- Source material -
◇ ◇ ◇ ◇ ◇
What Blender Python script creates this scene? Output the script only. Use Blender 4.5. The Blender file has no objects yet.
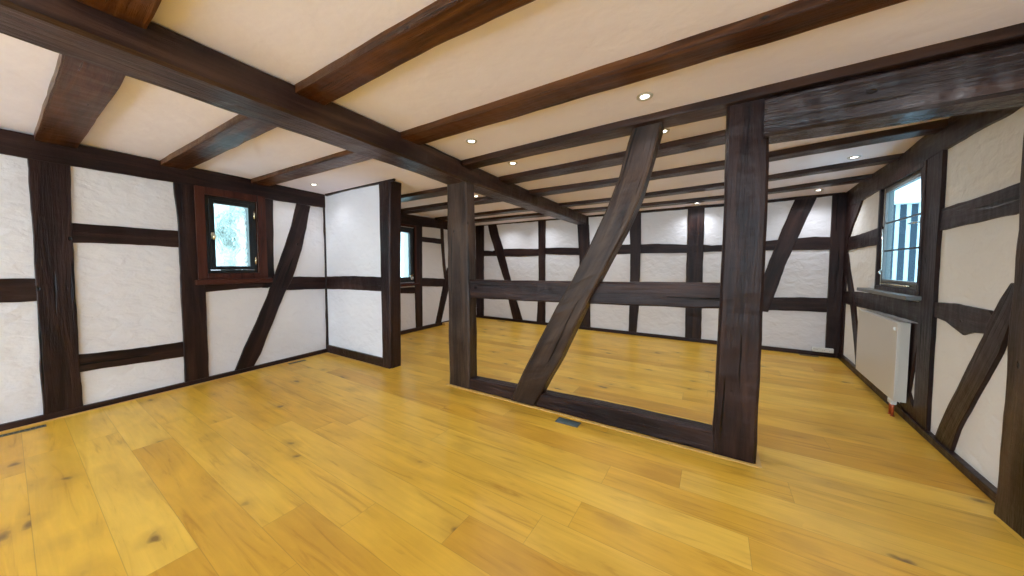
import bpy, bmesh, math, random
from mathutils import Vector, noise
random.seed(7)
S = bpy.context.scene
C = S.collection

# ---------------------------------------------------------------- camera, world, exposure
cd = bpy.data.cameras.new('camera'); cam = bpy.data.objects.new('camera', cd); C.objects.link(cam)
cd.sensor_width = 36; cd.lens = 320/1024*36; cd.shift_y = -6.2/1024; cd.clip_start = .02
cam.location = (0, 0, 1.25)
cam.rotation_euler = (math.pi/2-math.atan(15.3/320), 0, math.radians(32.2))
S.camera = cam
W = bpy.data.worlds.new('world'); S.world = W; W.use_nodes = True
wn = W.node_tree.nodes; wl = W.node_tree.links
bg = wn['Background']; bg.inputs['Color'].default_value = (.68, .86, 1, 1); bg.inputs['Strength'].default_value = 4.6
S.view_settings.view_transform = 'Standard'; S.view_settings.look = 'None'
S.view_settings.gamma = 1; S.view_settings.use_curve_mapping = False
S.view_settings.exposure = 0.66
S.cycles.use_denoising = True
S.cycles.max_bounces = 8; S.cycles.diffuse_bounces = 5
S.cycles.sample_clamp_indirect = 6
LAMP_W = 13.0

# ---------------------------------------------------------------- node helpers
class NT:
    def __init__(s, name):
        s.m = bpy.data.materials.new(name); s.m.use_nodes = True
        s.t = s.m.node_tree; s.b = s.t.nodes['Principled BSDF']
    def n(s, kind, ins=None, **kw):
        x = s.t.nodes.new(kind)
        for k, v in kw.items(): setattr(x, k, v)
        for k, v in (ins or {}).items(): s.set(x.inputs[k], v)
        return x
    def set(s, sock, v):
        if isinstance(v, bpy.types.NodeSocket): s.t.links.new(v, sock)
        elif isinstance(v, bpy.types.Node): s.t.links.new(v.outputs[0], sock)
        else: sock.default_value = v
    def math(s, op, a, b=None, c=None):
        x = s.n('ShaderNodeMath', operation=op); s.set(x.inputs[0], a)
        if b is not None: s.set(x.inputs[1], b)
        if c is not None: s.set(x.inputs[2], c)
        return x.outputs[0]
    def ramp(s, fac, stops):
        x = s.n('ShaderNodeValToRGB'); s.set(x.inputs[0], fac); e = x.color_ramp.elements
        e[0].position, e[0].color = stops[0][0], (*stops[0][1], 1)
        e[1].position, e[1].color = stops[-1][0], (*stops[-1][1], 1)
        for p, c in stops[1:-1]:
            k = e.new(p); k.color = (*c, 1)
        return x.outputs[0]
    def mix(s, fac, a, b, mode='MIX'):
        x = s.n('ShaderNodeMix', data_type='RGBA', blend_type=mode)
        s.set(x.inputs[0], fac); s.set(x.inputs[6], a); s.set(x.inputs[7], b)
        return x.outputs[2]
    def noise(s, vec, scale, detail=4, rough=.55, dist=0):
        x = s.n('ShaderNodeTexNoise', {'Scale': scale, 'Detail': detail, 'Roughness': rough, 'Distortion': dist})
        s.set(x.inputs['Vector'], vec); return x.outputs[0]
    def mapping(s, vec, scale=(1, 1, 1), rot=(0, 0, 0)):
        x = s.n('ShaderNodeMapping', {'Scale': scale, 'Rotation': rot}); s.set(x.inputs['Vector'], vec); return x.outputs[0]
    def bump(s, h, strength, dist):
        x = s.n('ShaderNodeBump', {'Strength': strength, 'Distance': dist, 'Height': h}); s.set(s.b.inputs['Normal'], x.outputs[0])
    def P(s, **kw):
        for k, v in kw.items(): s.set(s.b.inputs[k.replace('_', ' ')], v)
        return s.m

def plain(name, col, rough=.5, metal=0, **kw):
    t = NT(name); t.P(Base_Color=(*col, 1), Roughness=rough, Metallic=metal, **kw); return t.m

def wood(name, dark, mid, light, rough=.42, worn=.25, spec=.24, bumps=.7):
    t = NT(name)
    g = t.n('ShaderNodeAttribute', attribute_name='grain').outputs['Vector']
    fine = t.noise(t.mapping(g, (3, 42, 42)), 1, 6, .65, .3)
    streak = t.noise(t.mapping(g, (1.2, 13, 13)), 1, 5, .6, .8)
    blot = t.noise(t.mapping(g, (1.6, 3, 3)), 1, 3, .5)
    col = t.ramp(streak, [(.32, dark), (.5, mid), (.70, light)])
    col = t.mix(t.math('MULTIPLY', t.ramp(blot, [(.5, (0,)*3), (.75, (1,)*3)]), worn), col, (*[c*1.9+.01 for c in light], 1))
    crack = t.ramp(t.noise(t.mapping(g, (1.0, 24, 24)), 1, 3, .5, .2), [(.29, (0,)*3), (.335, (1,)*3)])
    vor = t.n('ShaderNodeTexVoronoi', {'Scale': 1.0}); t.set(vor.inputs['Vector'], t.mapping(g, (3.4, 6.5, 6.5)))
    hole = t.ramp(vor.outputs['Distance'], [(.045, (0,)*3), (.075, (1,)*3)])
    k = t.math('MULTIPLY', crack, hole)
    col = t.mix(k, (*[c*.25 for c in dark], 1), col)
    adz = t.noise(t.mapping(g, (9, 5, 5)), 1, 2, .4)
    h = t.math('ADD', t.math('MULTIPLY', fine, .5), t.math('MULTIPLY', streak, .6))
    h = t.math('ADD', h, t.math('ADD', t.math('MULTIPLY', adz, 1.1), t.math('MULTIPLY', k, .6)))
    t.bump(h, bumps, .014)
    r = t.math('MULTIPLY_ADD', fine, .3, rough-.12)
    t.P(Base_Color=col, Roughness=r, Specular_IOR_Level=spec)
    return t.m

M = {}
M['wood'] = wood('dark_timber', (.007, .003, .004), (.018, .0078, .0075), (.045, .021, .016), .33)
M['joist'] = wood('brown_timber', (.022, .006, .002), (.070, .021, .004), (.15, .055, .013), .30, .12, .3)
M['joist_dark'] = wood('dark_joist_timber', (.010, .004, .003), (.032, .012, .007), (.075, .031, .015), .3, .15, .35)
M['worn'] = wood('worn_brown_timber', (.014, .007, .005), (.038, .021, .014), (.085, .052, .033), .34, .3)
M['lintel'] = wood('glossy_lintel_timber', (.010, .0045, .006), (.026, .012, .012), (.06, .03, .022), .22, .2, .6, 1.0)
M['girder'] = wood('girder_timber', (.014, .006, .006), (.038, .017, .013), (.085, .042, .030), .32, .25, .35)
M['trim'] = wood('window_trim_wood', (.025, .006, .004), (.06, .015, .009), (.085, .026, .015), .4, .1)
M['pale'] = plain('pale_floor_edge_wood', (.70, .44, .14), .5)
M['black'] = plain('black_sash_paint', (.010, .012, .014), .3)
M['greyframe'] = plain('grey_sash_paint', (.16, .17, .17), .45)
M['white'] = plain('white_plastic', (.75, .75, .73), .35)
M['rad'] = plain('radiator_enamel', (.66, .63, .57), .38)
M['radgrey'] = plain('radiator_slot', (.25, .24, .22), .5)
M['copper'] = plain('copper_pipe', (.55, .13, .06), .3, .7)
M['chrome'] = plain('chrome', (.7, .68, .62), .2, 1)
M['brass'] = plain('brass_knob', (.8, .72, .5), .25, .8)
M['vent'] = plain('vent_steel', (.16, .17, .15), .4, .6)
M['dark'] = plain('dark_slot', (.012, .012, .012), .6)
M['ring'] = plain('downlight_ring', (.62, .60, .56), .35, .3)
M['bulb'] = plain('lit_bulb', (1, 1, 1), .3, Emission_Color=(1, .95, .86, 1), Emission_Strength=9)
M['lead'] = plain('leading', (.04, .045, .05), .5)
M['facade'] = plain('facade_render', (.60, .68, .70), .8)
M['facade_post'] = plain('facade_timber', (.015, .03, .045), .7)
M['leaf'] = plain('garden_leaves', (.03, .07, .035), .7)

def plaster(name, c1, c2, s=1.0):
    t = NT(name)
    g = t.n('ShaderNodeNewGeometry').outputs['Position']
    big = t.noise(g, 1.3, 3)
    trowel = t.noise(t.mapping(g, (1, 1, 1.5), (.3, .5, .2)), 9, 2.5, .45, .35)
    fine = t.noise(g, 45, 4, .6)
    t.P(Base_Color=t.ramp(big, [(.3, c1), (.7, c2)]), Roughness=.85, Specular_IOR_Level=.15)
    h = t.math('ADD', t.math('MULTIPLY', trowel, 1.0), t.math('MULTIPLY', fine, .12))
    t.bump(h, .5*s, .03)
    return t.m
M['plaster'] = plaster('wall_plaster', (.76, .75, .79), (.83, .82, .85))
M['plaster_warm'] = plaster('wall_plaster_warm', (.90, .88, .84), (.94, .93, .90))
M['ceiling'] = plaster('ceiling_plaster', (.84, .78, .86), (.91, .855, .93), .3)

def floor_mat():
    t = NT('oak_plank_floor')
    g = t.n('ShaderNodeNewGeometry').outputs['Position']
    sp = t.n('ShaderNodeSeparateXYZ'); t.set(sp.inputs[0], g)
    x, y = sp.outputs[0], sp.outputs[1]
    PW, LN = .196, 1.86
    yy = t.math('DIVIDE', t.math('SUBTRACT', y, .218-PW*30), PW)
    row = t.math('FLOOR', yy); fy = t.math('FRACT', yy)
    wn_ = t.n('ShaderNodeTexWhiteNoise', noise_dimensions='1D'); t.set(wn_.inputs['W'], t.math('ADD', row, .37))
    xx = t.math('ADD', t.math('DIVIDE', t.math('ADD', x, 40), LN), t.math('MULTIPLY', wn_.outputs[0], 3))
    idx = t.math('FLOOR', xx); fx = t.math('FRACT', xx)
    cv = t.n('ShaderNodeCombineXYZ'); t.set(cv.inputs[0], idx); t.set(cv.inputs[1], row)
    w2 = t.n('ShaderNodeTexWhiteNoise', noise_dimensions='3D'); t.set(w2.inputs['Vector'], cv.outputs[0])
    rnd = w2.outputs[0]
    off = t.n('ShaderNodeVectorMath', operation='SCALE'); t.set(off.inputs[0], w2.outputs['Color']); off.inputs['Scale'].default_value = 37
    gp = t.n('ShaderNodeVectorMath', operation='ADD'); t.set(gp.inputs[0], g); t.set(gp.inputs[1], off.outputs[0])
    gv = gp.outputs[0]
    grain = t.noise(t.mapping(gv, (1.0, 13, 1)), 1.6, 6, .6, 1.2)
    fine = t.noise(t.mapping(gv, (4, 70, 1)), 1, 4, .6)
    cloud = t.noise(t.mapping(gv, (1.2, 3.5, 1)), 1.4, 3, .5, .6)
    col = t.ramp(rnd, [(0, (.69, .365, .034)), (.35, (.79, .455, .046)), (1, (.86, .54, .080))])
    gc = t.ramp(grain, [(.27, (.72, .62, .50)), (.43, (.95, .93, .90)), (.7, (1.05, 1.05, 1.06))])
    col = t.mix(1.0, col, gc, 'MULTIPLY')
    cc = t.ramp(cloud, [(.3, (.82, .78, .72)), (.6, (1.04, 1.04, 1.05))])
    col = t.mix(.8, col, cc, 'MULTIPLY')
    # knots
    v = t.n('ShaderNodeTexVoronoi', {'Scale': 1.0, 'Randomness': 1.0})
    warp = t.noise(gv, 9, 2)
    kx = t.n('ShaderNodeVectorMath', operation='ADD'); t.set(kx.inputs[0], t.mapping(gv, (2.6, 4.8, 0)))
    cw = t.n('ShaderNodeCombineXYZ'); t.set(cw.inputs[0], t.math('MULTIPLY', warp, .35)); t.set(cw.inputs[1], t.math('MULTIPLY', warp, -.3)); t.set(kx.inputs[1], cw.outputs[0])
    t.set(v.inputs['Vector'], kx.outputs[0])
    halo = t.ramp(v.outputs['Distance'], [(.0, (1,)*3), (.34, (0,)*3)])
    core = t.ramp(v.outputs['Distance'], [(.05, (1,)*3), (.125, (0,)*3)])
    pick = t.math('GREATER_THAN', t.n('ShaderNodeSeparateXYZ', {0: v.outputs['Color']}).outputs[0], .35)
    col = t.mix(t.math('MULTIPLY', t.math('MULTIPLY', halo, pick), .42), col, (.30, .13, .025, 1))
    col = t.mix(t.math('MULTIPLY', t.math('MULTIPLY', core, pick), .72), col, (.10, .05, .02, 1))
    # gaps
    ey = t.math('MULTIPLY', t.math('MINIMUM', fy, t.math('SUBTRACT', 1, fy)), PW)
    ex = t.math('MULTIPLY', t.math('MINIMUM', fx, t.math('SUBTRACT', 1, fx)), LN)
    e = t.math('MINIMUM', ex, ey)
    gap = t.ramp(t.math('MULTIPLY', e, 380), [(.2, (.25,)*3), (.7, (1,)*3)])
    col = t.mix(gap, t.mix(.5, col, (.22, .10, .02, 1)), col)
    t.bump(t.math('ADD', t.math('MULTIPLY', fine, .25), t.math('ADD', t.math('MULTIPLY', grain, .4), gap)), .12, .004)
    t.P(Base_Color=col, Roughness=t.math('MULTIPLY_ADD', fine, .15, .30), Specular_IOR_Level=.45)
    return t.m
M['floor'] = floor_mat()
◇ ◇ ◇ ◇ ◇
- Objective -
Write out nothing but the lines from the start of the data through the line with "C = S.collection". Leave out the pictures.

- The completed task -
What Blender Python script creates this scene? Output the script only. Use Blender 4.5. The Blender file has no objects yet.
import bpy, bmesh, math, random
from mathutils import Vector, noise
random.seed(7)
S = bpy.context.scene
C = S.collection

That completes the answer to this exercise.